[Entries with scene source code]
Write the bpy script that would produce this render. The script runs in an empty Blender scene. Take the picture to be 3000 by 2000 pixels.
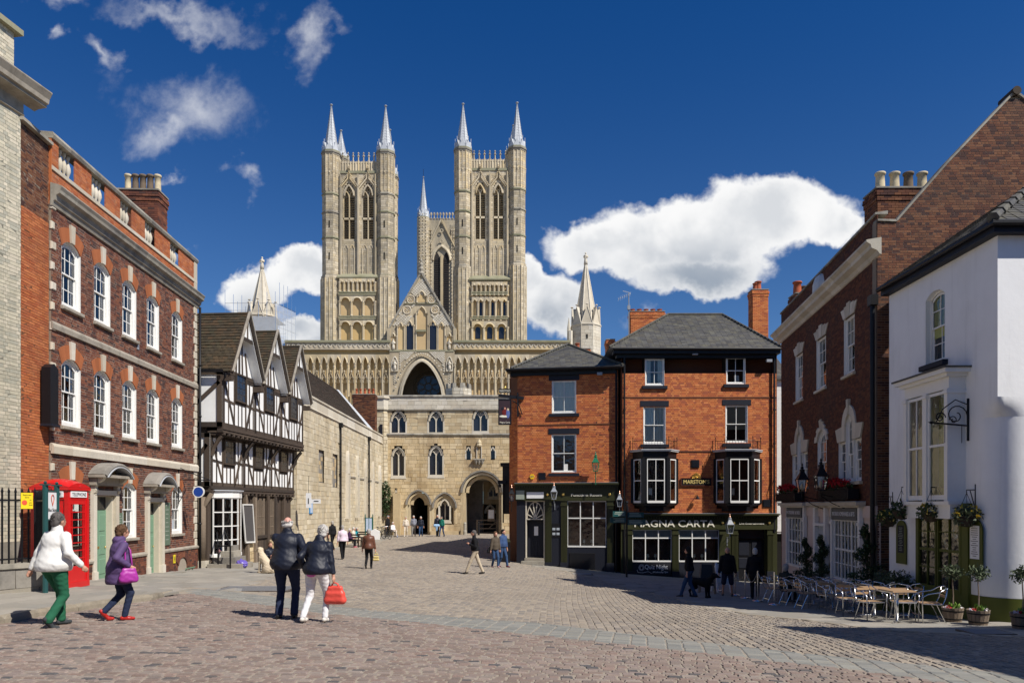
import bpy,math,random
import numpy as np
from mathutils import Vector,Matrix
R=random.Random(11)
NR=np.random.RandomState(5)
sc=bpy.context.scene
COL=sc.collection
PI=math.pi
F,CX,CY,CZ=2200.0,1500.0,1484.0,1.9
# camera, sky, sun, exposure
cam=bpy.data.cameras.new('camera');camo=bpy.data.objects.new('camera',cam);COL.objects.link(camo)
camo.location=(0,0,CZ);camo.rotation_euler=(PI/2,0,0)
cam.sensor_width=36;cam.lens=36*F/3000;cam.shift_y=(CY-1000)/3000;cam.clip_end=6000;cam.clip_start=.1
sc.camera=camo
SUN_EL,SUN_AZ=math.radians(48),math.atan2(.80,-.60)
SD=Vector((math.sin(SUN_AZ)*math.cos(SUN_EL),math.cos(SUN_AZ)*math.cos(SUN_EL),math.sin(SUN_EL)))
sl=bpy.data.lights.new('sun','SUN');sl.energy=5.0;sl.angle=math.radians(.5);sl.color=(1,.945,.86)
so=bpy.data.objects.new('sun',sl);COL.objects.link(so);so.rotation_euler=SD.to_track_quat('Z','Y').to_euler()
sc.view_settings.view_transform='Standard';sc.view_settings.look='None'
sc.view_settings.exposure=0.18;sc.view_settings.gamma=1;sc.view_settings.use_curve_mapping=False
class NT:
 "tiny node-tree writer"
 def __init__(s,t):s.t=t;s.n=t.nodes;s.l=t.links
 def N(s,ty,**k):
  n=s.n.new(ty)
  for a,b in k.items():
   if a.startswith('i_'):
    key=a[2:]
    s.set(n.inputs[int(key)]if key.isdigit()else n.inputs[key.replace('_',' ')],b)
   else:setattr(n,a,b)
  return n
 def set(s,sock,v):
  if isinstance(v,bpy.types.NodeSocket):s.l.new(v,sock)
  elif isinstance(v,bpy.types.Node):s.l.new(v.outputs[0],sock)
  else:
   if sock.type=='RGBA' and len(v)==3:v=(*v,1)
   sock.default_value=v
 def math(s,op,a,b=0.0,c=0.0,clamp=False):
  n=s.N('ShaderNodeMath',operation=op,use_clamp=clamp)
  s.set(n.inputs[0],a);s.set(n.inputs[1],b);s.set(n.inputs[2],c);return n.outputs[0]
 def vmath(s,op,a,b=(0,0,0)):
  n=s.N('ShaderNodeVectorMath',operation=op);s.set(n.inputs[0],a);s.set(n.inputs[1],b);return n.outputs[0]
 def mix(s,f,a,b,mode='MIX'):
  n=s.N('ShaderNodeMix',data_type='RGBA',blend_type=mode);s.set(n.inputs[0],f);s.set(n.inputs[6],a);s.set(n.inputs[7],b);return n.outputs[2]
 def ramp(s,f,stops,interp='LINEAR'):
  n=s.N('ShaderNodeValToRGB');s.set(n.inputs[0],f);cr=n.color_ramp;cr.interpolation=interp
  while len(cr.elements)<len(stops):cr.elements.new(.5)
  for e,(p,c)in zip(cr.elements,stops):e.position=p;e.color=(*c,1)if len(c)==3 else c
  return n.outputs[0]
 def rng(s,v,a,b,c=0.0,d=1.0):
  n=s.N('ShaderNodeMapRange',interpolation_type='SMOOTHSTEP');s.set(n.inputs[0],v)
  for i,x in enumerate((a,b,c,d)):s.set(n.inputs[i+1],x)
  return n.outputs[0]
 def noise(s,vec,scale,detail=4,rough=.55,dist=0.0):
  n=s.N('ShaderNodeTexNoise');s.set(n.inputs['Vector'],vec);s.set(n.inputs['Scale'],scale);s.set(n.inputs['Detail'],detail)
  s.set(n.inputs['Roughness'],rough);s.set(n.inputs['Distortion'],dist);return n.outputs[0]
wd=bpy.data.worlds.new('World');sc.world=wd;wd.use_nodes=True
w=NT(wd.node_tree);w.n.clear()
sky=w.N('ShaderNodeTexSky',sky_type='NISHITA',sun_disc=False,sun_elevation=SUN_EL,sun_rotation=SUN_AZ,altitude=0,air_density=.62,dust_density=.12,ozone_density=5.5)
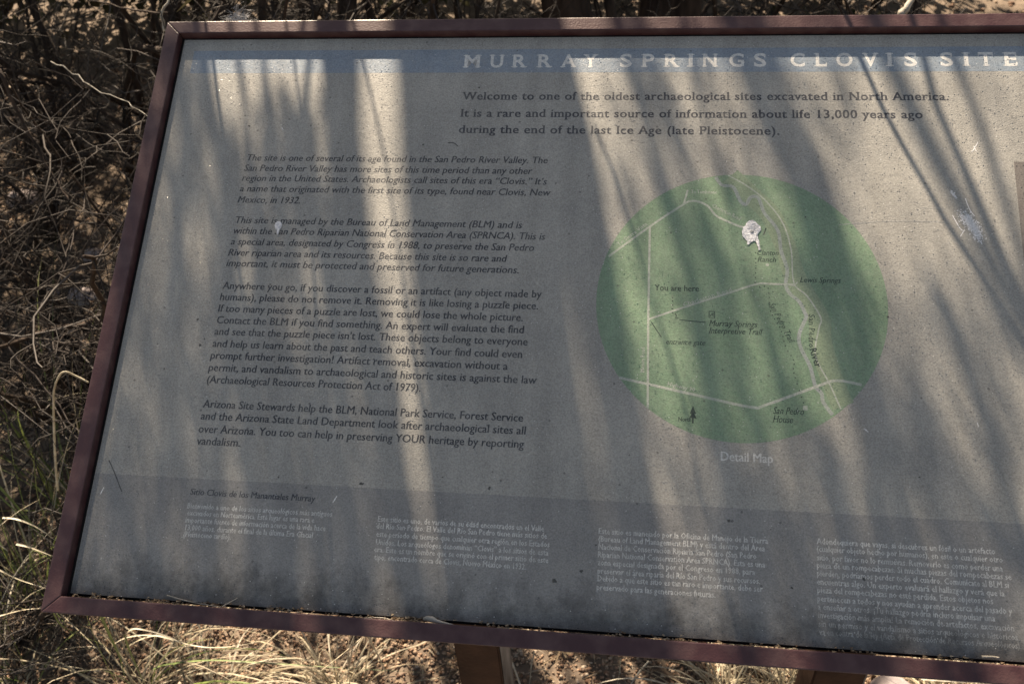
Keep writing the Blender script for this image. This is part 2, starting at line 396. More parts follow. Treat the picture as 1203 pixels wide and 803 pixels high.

Exercise requirements: Find every line that has "pixels" in it, then return those lines.

Exercise output:
Write the bpy script that would produce this render. The script runs in an empty Blender scene. Take the picture to be 3000 by 2000 pixels.
Keep writing the Blender script for this image. This is part 2, starting at line 396. More parts follow. Treat the picture as 1203 pixels wide and 803 pixels high.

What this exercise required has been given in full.